As energy markets strengthen and crude oil prices break back above $70 per barrel, income-minded investors may want to take a look at master limited partnerships or MLP-related ETFs.
Brent crude oil futures briefly broke back above $70 per barrel while West Texas Intermediate was trading around $64 per barrel. Energy markets are soaring to start 2018 and some oil market observers believe the commodity can deliver more upside.
“Crude oil prices continued to firm through the quarter, driven mainly by persistent demand, declining global inventories, compliance from OPEC and Russia on self-imposed oil production quotas, and extended commitments to those quotas into 2018,” Shawn Reynolds Portfolio Manager for VanEck, said in a note.

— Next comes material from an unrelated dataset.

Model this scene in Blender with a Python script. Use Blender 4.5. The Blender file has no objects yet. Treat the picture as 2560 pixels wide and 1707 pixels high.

Deadly protests in Iran, the third largest member of the Organization of Petroleum Exporting Countries (OPEC), have lifted oil prices to start 2018 as traders grow concerned over potential supply risks.
The global market has suffered through a supply glut, but the Organization of Petroleum Exporting Countries and its allies have taken steps to rein in the oversupply, which has translated to a steadily strengthening crude oil market. Recently, the United Arab Emirates, Saudi Arabia and Venezuela all reported lower monthly output.
Meanwhile, given the sudden rebound in the crude oil markets, U.S. producers, or mainly the upstart shale oil industry, has been ramping up production to capitalize on the higher prices to the dismay of OPEC and other global oil suppliers. U.S production is expected to soon cross over 10 million barrels per day, or close to Saudi Arabia’s levels, largely due to the surging output from shale drillers.
While commodity traders may be wary of potential volatile swings in the energy market and the heavy hand of the OPEC cartel in adjusting prices, income-minded investors may look to MLPs as a more stable play on the rebound in the crude oil markets.
MLPs primarily deal with the distribution and storage of energy products, so their business model is less reliant on the commodities market since MLPs profit off the quantity of oil and natural gas they are able to move around. Consequently, MLPs have historically shown a weaker correlation to energy prices over longer periods as MLPs act more like energy toll roads, profiting on the volume of oil moving through their pipelines.
Given the rising volume of U.S. oil production, with the U.S. Energy Information Administration projecting it could top 10 million barrels per day by February and even hit 11 million per day by the end of next year, investors may be better served with looking at MLPs or energy toll roads or the companies that provide necessary infrastructure to transport the increased oil flows.
MLPs don’t make their money based on oil or gas prices. Unlike other energy sector stocks, MLPs primarily deal with the distribution and storage of energy products, so their business model is less reliant on the commodities market since MLPs profit off the quantity of oil and natural gas they are able to move around.
Investors interested in gaining MLP exposure can look at options like the VanEck Vectors High Income MLP ETF (NYSEArca: YMLP) and VanEck Vectors High Income Infrastructure MLP ETF (NYSEArca: YMLI). YMLP shows a 8.49 12-month yield while YMLI has a 7.34% 12-month yield.
The JPMorgan Alerian MLP Index ETN (NYSEArca: AMJ) and the ALPS Alerian MLP ETF (NYSEArca: AMLP), the two largest MLP-related exchange traded products. AMJ has a 6.96% 12-month yield, and AMLP has a 7.95% 12-month yield.